The 7,800 km2 Middle Rio Grande Basin, located along the Rio Grande Rift in west-central New Mexico, contains up to 4.3 km of, generally, poorly-consolidated basin-fill siliciclastic sediments. Chemical (some 30 major, minor and trace elements), isotopic (2H, 18O, 3H, 14C, 13C, 34S), and dissolved gas (N2, Ar, He, CO2, CFCs, SF6) data for ground water from 280 wells with depths of 7 to 615 m were used to identify and map ground-water flow of 12 sources of recharge, evaluate ground-water ages, refine the conceptual model of the Santa Fe Group aquifer system, and provide input to aid in calibration of a regional ground-water flow model.

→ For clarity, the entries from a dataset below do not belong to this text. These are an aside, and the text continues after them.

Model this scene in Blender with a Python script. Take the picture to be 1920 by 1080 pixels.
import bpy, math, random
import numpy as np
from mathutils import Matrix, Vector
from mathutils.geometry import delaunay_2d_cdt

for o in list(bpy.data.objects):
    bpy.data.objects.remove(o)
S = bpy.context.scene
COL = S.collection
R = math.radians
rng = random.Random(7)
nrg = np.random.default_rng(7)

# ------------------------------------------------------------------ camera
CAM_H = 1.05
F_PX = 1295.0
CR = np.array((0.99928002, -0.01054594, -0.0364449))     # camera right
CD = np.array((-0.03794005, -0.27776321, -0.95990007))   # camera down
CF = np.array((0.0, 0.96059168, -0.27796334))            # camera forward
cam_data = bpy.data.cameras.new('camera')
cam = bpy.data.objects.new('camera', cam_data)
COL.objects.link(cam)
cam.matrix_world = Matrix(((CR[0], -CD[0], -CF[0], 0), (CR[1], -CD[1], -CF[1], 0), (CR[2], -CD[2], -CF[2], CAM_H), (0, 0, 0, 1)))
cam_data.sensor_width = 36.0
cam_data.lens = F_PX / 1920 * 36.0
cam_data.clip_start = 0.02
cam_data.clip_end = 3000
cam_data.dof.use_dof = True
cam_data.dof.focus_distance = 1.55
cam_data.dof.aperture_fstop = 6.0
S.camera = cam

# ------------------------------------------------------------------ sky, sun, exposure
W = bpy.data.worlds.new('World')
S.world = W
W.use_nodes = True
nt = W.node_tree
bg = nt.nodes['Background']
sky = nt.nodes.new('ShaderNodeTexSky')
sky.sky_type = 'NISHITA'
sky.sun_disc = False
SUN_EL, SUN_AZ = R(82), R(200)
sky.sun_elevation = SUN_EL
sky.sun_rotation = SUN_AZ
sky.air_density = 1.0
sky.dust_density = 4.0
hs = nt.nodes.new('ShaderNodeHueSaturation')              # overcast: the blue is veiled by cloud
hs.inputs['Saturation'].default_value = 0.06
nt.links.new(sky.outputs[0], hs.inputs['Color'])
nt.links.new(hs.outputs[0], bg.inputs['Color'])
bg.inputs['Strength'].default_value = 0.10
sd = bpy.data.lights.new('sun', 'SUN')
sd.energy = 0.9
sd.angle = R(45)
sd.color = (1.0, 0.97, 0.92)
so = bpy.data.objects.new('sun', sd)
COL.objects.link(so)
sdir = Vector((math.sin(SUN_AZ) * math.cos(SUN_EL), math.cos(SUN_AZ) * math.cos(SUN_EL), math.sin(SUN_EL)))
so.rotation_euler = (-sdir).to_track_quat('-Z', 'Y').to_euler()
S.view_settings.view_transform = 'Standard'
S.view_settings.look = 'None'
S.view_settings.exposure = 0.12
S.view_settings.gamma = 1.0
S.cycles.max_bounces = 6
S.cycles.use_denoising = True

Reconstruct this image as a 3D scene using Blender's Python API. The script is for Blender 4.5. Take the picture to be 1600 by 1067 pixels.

A zone of paleowater (>20 ka) was mapped extending north-south through the center of the Basin, and beneath more recent (<10 ka) recharge near Albuquerque and along the Basin's northern margin. Recent recharge occurs along the Rio Grande, Rio Puerco, adjacent mountain fronts, and various arroyos. Recharge temperatures were as much as 10oC lower in paleowater in northern parts of the Basin than in overlying Holocene ground water; samples in other areas have warm recharge temperatures reflecting infiltration through deep unsaturated zones. The ground-water model, which includes 14C activities and hydrochemical zones as parameter constraints, reproduces key features of the ground-water flow system, including a trough in the water-table surface in the central part of the Basin and observation of a substantial quantity of paleo Rio Grande water in the aquifer. Model simulations indicate that Basin-scale recharge rates during the Last Glacial Maximum were approximately 10-fold the modern recharge rate. The radiocarbon data indicate modern recharge rates of about 3 cm yr-1 along the eastern mountain front and beneath the Rio Grande near Albuquerque. Trends in stable isotope composition of paleo mountain-front and Rio Grande water may reflect climate change in the Basin.